Likud MK who survived 2014 assassination attempt asks for prayers for ill wife
Yehudah Glick says spouse suffered a ‘severe stroke’

Likud lawmaker Yehudah Glick, who was almost killed in a 2014 assassination attempt, has asked his followers to pray for the recovery of his wife Yafa who has suffered a severe stroke.
In a tweet on Sunday, Glick wrote that following the shooting attack targeting him in October nearly three years ago for his involvement in advocating for Jewish prayer at the contentious Temple Mount site, “she asked for prayers for me. Now, after a severe stroke, she needs your prayers.”
He followed that up with a second tweet thanking well-wishers “from across the nation” for their messages
In October 2014 ,Glick was shot four times at close range by a Palestinian assailant and was severely injured in the attempted assassination. Several days after the shooting, his wife had organized a rally in Jerusalem for attendees to pray for his recovery, telling them that “The Creator is waiting for us to ascend to Him at the Temple Mount,” and stressing that her husband was a peaceful activist who “wouldn’t hurt a fly.”
Glick at the time said that his attacker, Mu’taz Hijazi, told him before he pulled the trigger on October 29 outside a Jerusalem conference center that he was doing it because Glick is “an enemy of al-Aqsa,” the Temple Mount mosque. Hijazi, a member of Islamic Jihad who worked in the conference center’s kitchen, was killed by security forces during an attempted arrest operation outside his eastern Jerusalem home hours after the shooting.

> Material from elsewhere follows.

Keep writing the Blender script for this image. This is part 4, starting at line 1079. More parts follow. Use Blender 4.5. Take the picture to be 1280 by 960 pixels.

The American-born activist and rabbi entered politics last year after the resignation of former defense minister Moshe Ya’alon.
He last visited the Temple Mount in May of 2016 shortly before he was sworn in, drawing an angry response from Prime Minister Benjamin Netanyahu.
Knesset lawmakers have been banned from visiting the Temple Mount since November 2015 as Netanyahu attempted to douse tensions related to an uptick in car-ramming and stabbing attacks that began just a few months earlier.
In March, Glick, who chairs the Temple Mount Heritage Foundation, petitioned the High Court to force the government to allow Knesset members to visit holy site after the ban.
The petition asks the court to stop the police from banning lawmakers from ascending to the esplanade, and specifically to allow Glick himself to freely visit the site, like any other person.
The Temple Mount is the holiest site in Judaism. Known to Muslims as the Haram al-Sharif or the Noble Sanctuary, it is also the third-holiest site in Islam.
Under the terms of the fragile status quo in place on the Mount for decades, Jews and other non-Muslims can visit but not worship there.
However, high-profile visits and rumors of changes to the status quo have preceded outbursts of violence.
The Mount itself is administered by the Muslims and it was Palestinian claims of alleged Israeli intentions to undermine that Muslim control — claims denied repeatedly by Israel — that allegedly sparked the wave of Palestinian stabbings, car-rammings and shooting attacks that began in September 2015.